Written request
The data below must be copied in full and without any change.
**********
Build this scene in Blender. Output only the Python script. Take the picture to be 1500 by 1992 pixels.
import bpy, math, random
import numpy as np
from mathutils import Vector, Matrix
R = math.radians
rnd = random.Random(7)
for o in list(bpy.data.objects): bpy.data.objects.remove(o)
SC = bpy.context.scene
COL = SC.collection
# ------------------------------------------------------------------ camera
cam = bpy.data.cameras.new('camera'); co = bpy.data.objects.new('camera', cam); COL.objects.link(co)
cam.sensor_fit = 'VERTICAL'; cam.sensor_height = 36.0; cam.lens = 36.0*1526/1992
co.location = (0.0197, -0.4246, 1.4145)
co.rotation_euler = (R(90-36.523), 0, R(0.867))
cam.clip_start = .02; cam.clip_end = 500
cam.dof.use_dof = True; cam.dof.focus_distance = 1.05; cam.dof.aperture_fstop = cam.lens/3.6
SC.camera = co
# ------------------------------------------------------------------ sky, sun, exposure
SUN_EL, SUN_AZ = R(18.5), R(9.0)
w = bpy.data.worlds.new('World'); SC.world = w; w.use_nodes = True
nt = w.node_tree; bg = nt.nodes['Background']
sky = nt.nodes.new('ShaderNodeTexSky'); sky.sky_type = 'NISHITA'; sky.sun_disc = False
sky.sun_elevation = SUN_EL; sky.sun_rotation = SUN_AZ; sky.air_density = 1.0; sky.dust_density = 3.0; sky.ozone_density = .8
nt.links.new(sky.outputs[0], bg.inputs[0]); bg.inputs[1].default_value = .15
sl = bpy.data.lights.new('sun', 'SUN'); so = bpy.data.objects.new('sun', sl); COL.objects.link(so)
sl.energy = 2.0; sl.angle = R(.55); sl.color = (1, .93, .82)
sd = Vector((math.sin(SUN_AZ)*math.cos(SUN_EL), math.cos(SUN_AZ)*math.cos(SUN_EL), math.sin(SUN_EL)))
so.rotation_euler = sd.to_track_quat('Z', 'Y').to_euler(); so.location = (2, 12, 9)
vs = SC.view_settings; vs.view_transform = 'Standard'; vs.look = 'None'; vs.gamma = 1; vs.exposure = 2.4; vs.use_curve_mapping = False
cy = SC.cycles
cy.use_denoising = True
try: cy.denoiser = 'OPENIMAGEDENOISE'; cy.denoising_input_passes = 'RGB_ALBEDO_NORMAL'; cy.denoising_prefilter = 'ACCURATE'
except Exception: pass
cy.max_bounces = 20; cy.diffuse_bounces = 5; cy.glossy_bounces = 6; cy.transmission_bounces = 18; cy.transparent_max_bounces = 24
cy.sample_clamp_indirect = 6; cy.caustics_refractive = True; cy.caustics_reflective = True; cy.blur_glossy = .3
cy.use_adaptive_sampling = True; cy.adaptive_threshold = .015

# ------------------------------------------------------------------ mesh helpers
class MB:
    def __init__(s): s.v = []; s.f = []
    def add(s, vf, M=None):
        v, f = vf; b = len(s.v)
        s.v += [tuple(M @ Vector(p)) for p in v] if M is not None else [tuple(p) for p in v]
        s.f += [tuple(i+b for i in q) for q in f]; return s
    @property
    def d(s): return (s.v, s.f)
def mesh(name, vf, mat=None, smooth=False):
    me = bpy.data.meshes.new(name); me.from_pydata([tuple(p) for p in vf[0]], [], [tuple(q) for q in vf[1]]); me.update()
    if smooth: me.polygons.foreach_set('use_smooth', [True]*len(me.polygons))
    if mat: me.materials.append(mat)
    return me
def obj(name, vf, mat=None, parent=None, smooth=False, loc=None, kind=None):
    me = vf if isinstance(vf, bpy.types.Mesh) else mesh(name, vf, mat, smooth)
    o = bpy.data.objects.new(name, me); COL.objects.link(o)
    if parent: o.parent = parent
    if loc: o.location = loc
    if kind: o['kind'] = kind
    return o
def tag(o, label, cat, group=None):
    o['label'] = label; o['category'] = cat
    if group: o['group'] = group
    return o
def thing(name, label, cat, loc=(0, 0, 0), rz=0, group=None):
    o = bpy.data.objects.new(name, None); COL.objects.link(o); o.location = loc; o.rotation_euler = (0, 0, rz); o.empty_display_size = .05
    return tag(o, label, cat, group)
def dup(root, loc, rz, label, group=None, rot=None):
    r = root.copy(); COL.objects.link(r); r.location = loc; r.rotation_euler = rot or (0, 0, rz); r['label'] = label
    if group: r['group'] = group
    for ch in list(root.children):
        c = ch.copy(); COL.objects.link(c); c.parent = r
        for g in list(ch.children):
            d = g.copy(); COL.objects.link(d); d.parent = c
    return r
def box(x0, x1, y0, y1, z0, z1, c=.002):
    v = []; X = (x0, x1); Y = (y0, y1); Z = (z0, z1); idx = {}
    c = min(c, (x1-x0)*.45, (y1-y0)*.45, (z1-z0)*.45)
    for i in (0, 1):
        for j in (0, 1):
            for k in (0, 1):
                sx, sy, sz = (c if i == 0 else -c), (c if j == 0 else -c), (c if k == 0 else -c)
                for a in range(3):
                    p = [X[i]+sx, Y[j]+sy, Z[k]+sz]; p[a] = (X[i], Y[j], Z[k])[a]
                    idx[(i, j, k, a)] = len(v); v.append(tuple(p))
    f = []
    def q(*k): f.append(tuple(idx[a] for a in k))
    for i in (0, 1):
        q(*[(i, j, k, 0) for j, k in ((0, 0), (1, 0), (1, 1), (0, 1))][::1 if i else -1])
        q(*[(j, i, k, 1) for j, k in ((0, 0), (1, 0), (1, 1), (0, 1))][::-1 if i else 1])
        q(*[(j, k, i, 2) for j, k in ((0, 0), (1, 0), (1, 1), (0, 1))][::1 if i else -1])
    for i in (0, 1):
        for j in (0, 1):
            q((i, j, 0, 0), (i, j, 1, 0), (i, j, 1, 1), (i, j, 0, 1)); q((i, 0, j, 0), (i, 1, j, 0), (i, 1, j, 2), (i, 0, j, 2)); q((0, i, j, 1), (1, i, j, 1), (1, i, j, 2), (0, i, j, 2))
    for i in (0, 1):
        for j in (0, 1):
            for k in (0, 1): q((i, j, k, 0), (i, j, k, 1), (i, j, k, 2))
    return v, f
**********
Response
Build this scene in Blender. Output only the Python script. Take the picture to be 1500 by 1992 pixels.
import bpy, math, random
import numpy as np
from mathutils import Vector, Matrix
R = math.radians
rnd = random.Random(7)
for o in list(bpy.data.objects): bpy.data.objects.remove(o)
SC = bpy.context.scene
COL = SC.collection
# ------------------------------------------------------------------ camera
cam = bpy.data.cameras.new('camera'); co = bpy.data.objects.new('camera', cam); COL.objects.link(co)
cam.sensor_fit = 'VERTICAL'; cam.sensor_height = 36.0; cam.lens = 36.0*1526/1992
co.location = (0.0197, -0.4246, 1.4145)
co.rotation_euler = (R(90-36.523), 0, R(0.867))
cam.clip_start = .02; cam.clip_end = 500
cam.dof.use_dof = True; cam.dof.focus_distance = 1.05; cam.dof.aperture_fstop = cam.lens/3.6
SC.camera = co
# ------------------------------------------------------------------ sky, sun, exposure
SUN_EL, SUN_AZ = R(18.5), R(9.0)
w = bpy.data.worlds.new('World'); SC.world = w; w.use_nodes = True
nt = w.node_tree; bg = nt.nodes['Background']
sky = nt.nodes.new('ShaderNodeTexSky'); sky.sky_type = 'NISHITA'; sky.sun_disc = False
sky.sun_elevation = SUN_EL; sky.sun_rotation = SUN_AZ; sky.air_density = 1.0; sky.dust_density = 3.0; sky.ozone_density = .8
nt.links.new(sky.outputs[0], bg.inputs[0]); bg.inputs[1].default_value = .15
sl = bpy.data.lights.new('sun', 'SUN'); so = bpy.data.objects.new('sun', sl); COL.objects.link(so)
sl.energy = 2.0; sl.angle = R(.55); sl.color = (1, .93, .82)
sd = Vector((math.sin(SUN_AZ)*math.cos(SUN_EL), math.cos(SUN_AZ)*math.cos(SUN_EL), math.sin(SUN_EL)))
so.rotation_euler = sd.to_track_quat('Z', 'Y').to_euler(); so.location = (2, 12, 9)
vs = SC.view_settings; vs.view_transform = 'Standard'; vs.look = 'None'; vs.gamma = 1; vs.exposure = 2.4; vs.use_curve_mapping = False
cy = SC.cycles
cy.use_denoising = True
try: cy.denoiser = 'OPENIMAGEDENOISE'; cy.denoising_input_passes = 'RGB_ALBEDO_NORMAL'; cy.denoising_prefilter = 'ACCURATE'
except Exception: pass
cy.max_bounces = 20; cy.diffuse_bounces = 5; cy.glossy_bounces = 6; cy.transmission_bounces = 18; cy.transparent_max_bounces = 24
cy.sample_clamp_indirect = 6; cy.caustics_refractive = True; cy.caustics_reflective = True; cy.blur_glossy = .3
cy.use_adaptive_sampling = True; cy.adaptive_threshold = .015

# ------------------------------------------------------------------ mesh helpers
class MB:
    def __init__(s): s.v = []; s.f = []
    def add(s, vf, M=None):
        v, f = vf; b = len(s.v)
        s.v += [tuple(M @ Vector(p)) for p in v] if M is not None else [tuple(p) for p in v]
        s.f += [tuple(i+b for i in q) for q in f]; return s
    @property
    def d(s): return (s.v, s.f)
def mesh(name, vf, mat=None, smooth=False):
    me = bpy.data.meshes.new(name); me.from_pydata([tuple(p) for p in vf[0]], [], [tuple(q) for q in vf[1]]); me.update()
    if smooth: me.polygons.foreach_set('use_smooth', [True]*len(me.polygons))
    if mat: me.materials.append(mat)
    return me
def obj(name, vf, mat=None, parent=None, smooth=False, loc=None, kind=None):
    me = vf if isinstance(vf, bpy.types.Mesh) else mesh(name, vf, mat, smooth)
    o = bpy.data.objects.new(name, me); COL.objects.link(o)
    if parent: o.parent = parent
    if loc: o.location = loc
    if kind: o['kind'] = kind
    return o
def tag(o, label, cat, group=None):
    o['label'] = label; o['category'] = cat
    if group: o['group'] = group
    return o
def thing(name, label, cat, loc=(0, 0, 0), rz=0, group=None):
    o = bpy.data.objects.new(name, None); COL.objects.link(o); o.location = loc; o.rotation_euler = (0, 0, rz); o.empty_display_size = .05
    return tag(o, label, cat, group)
def dup(root, loc, rz, label, group=None, rot=None):
    r = root.copy(); COL.objects.link(r); r.location = loc; r.rotation_euler = rot or (0, 0, rz); r['label'] = label
    if group: r['group'] = group
    for ch in list(root.children):
        c = ch.copy(); COL.objects.link(c); c.parent = r
        for g in list(ch.children):
            d = g.copy(); COL.objects.link(d); d.parent = c
    return r
def box(x0, x1, y0, y1, z0, z1, c=.002):
    v = []; X = (x0, x1); Y = (y0, y1); Z = (z0, z1); idx = {}
    c = min(c, (x1-x0)*.45, (y1-y0)*.45, (z1-z0)*.45)
    for i in (0, 1):
        for j in (0, 1):
            for k in (0, 1):
                sx, sy, sz = (c if i == 0 else -c), (c if j == 0 else -c), (c if k == 0 else -c)
                for a in range(3):
                    p = [X[i]+sx, Y[j]+sy, Z[k]+sz]; p[a] = (X[i], Y[j], Z[k])[a]
                    idx[(i, j, k, a)] = len(v); v.append(tuple(p))
    f = []
    def q(*k): f.append(tuple(idx[a] for a in k))
    for i in (0, 1):
        q(*[(i, j, k, 0) for j, k in ((0, 0), (1, 0), (1, 1), (0, 1))][::1 if i else -1])
        q(*[(j, i, k, 1) for j, k in ((0, 0), (1, 0), (1, 1), (0, 1))][::-1 if i else 1])
        q(*[(j, k, i, 2) for j, k in ((0, 0), (1, 0), (1, 1), (0, 1))][::1 if i else -1])
    for i in (0, 1):
        for j in (0, 1):
            q((i, j, 0, 0), (i, j, 1, 0), (i, j, 1, 1), (i, j, 0, 1)); q((i, 0, j, 0), (i, 1, j, 0), (i, 1, j, 2), (i, 0, j, 2)); q((0, i, j, 1), (1, i, j, 1), (1, i, j, 2), (0, i, j, 2))
    for i in (0, 1):
        for j in (0, 1):
            for k in (0, 1): q((i, j, k, 0), (i, j, k, 1), (i, j, k, 2))
    return v, f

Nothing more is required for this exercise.